• EXERCISE TASK
Lines after the one containing "C = scene.collection" are to be omitted; print exactly each line from the start of the records up to and including it.

(A run of records)

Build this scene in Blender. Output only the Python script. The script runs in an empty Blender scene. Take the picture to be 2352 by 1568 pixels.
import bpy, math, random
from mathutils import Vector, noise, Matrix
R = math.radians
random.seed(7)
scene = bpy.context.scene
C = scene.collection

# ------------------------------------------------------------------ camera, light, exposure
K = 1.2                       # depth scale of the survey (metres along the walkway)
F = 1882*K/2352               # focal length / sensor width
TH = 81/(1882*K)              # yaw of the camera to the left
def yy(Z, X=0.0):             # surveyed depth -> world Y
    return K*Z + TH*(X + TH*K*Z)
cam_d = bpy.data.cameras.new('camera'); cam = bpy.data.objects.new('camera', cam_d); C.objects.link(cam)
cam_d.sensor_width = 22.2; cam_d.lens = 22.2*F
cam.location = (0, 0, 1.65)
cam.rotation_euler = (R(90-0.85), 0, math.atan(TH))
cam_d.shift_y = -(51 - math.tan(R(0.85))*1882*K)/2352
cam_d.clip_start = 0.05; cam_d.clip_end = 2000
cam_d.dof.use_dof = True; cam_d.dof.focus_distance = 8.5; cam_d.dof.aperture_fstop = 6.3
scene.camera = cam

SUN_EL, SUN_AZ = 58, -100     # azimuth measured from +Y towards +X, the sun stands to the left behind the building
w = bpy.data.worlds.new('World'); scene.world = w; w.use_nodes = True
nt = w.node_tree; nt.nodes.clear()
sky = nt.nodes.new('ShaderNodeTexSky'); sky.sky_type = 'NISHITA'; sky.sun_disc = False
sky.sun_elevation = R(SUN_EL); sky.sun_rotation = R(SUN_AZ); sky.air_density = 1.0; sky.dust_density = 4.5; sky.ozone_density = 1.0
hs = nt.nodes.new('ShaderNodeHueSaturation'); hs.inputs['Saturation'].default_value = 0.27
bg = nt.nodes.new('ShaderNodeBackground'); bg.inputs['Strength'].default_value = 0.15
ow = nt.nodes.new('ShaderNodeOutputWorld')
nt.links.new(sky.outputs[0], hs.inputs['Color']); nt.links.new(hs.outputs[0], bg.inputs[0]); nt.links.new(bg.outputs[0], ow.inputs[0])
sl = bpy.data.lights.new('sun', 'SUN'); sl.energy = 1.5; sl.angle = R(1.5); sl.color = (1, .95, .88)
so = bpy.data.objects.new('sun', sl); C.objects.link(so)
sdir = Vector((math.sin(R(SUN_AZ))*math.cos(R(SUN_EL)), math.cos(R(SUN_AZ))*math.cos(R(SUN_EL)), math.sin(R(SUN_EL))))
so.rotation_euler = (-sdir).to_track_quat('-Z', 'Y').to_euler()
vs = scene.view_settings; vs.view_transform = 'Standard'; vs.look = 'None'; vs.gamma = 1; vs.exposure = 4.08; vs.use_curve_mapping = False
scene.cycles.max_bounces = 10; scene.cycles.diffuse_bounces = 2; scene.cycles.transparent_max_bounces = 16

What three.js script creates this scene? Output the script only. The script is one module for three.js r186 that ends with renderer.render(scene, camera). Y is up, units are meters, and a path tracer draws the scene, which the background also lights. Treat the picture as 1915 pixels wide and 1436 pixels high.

• THE RESPONSE
Build this scene in Blender. Output only the Python script. The script runs in an empty Blender scene. Take the picture to be 2352 by 1568 pixels.
import bpy, math, random
from mathutils import Vector, noise, Matrix
R = math.radians
random.seed(7)
scene = bpy.context.scene
C = scene.collection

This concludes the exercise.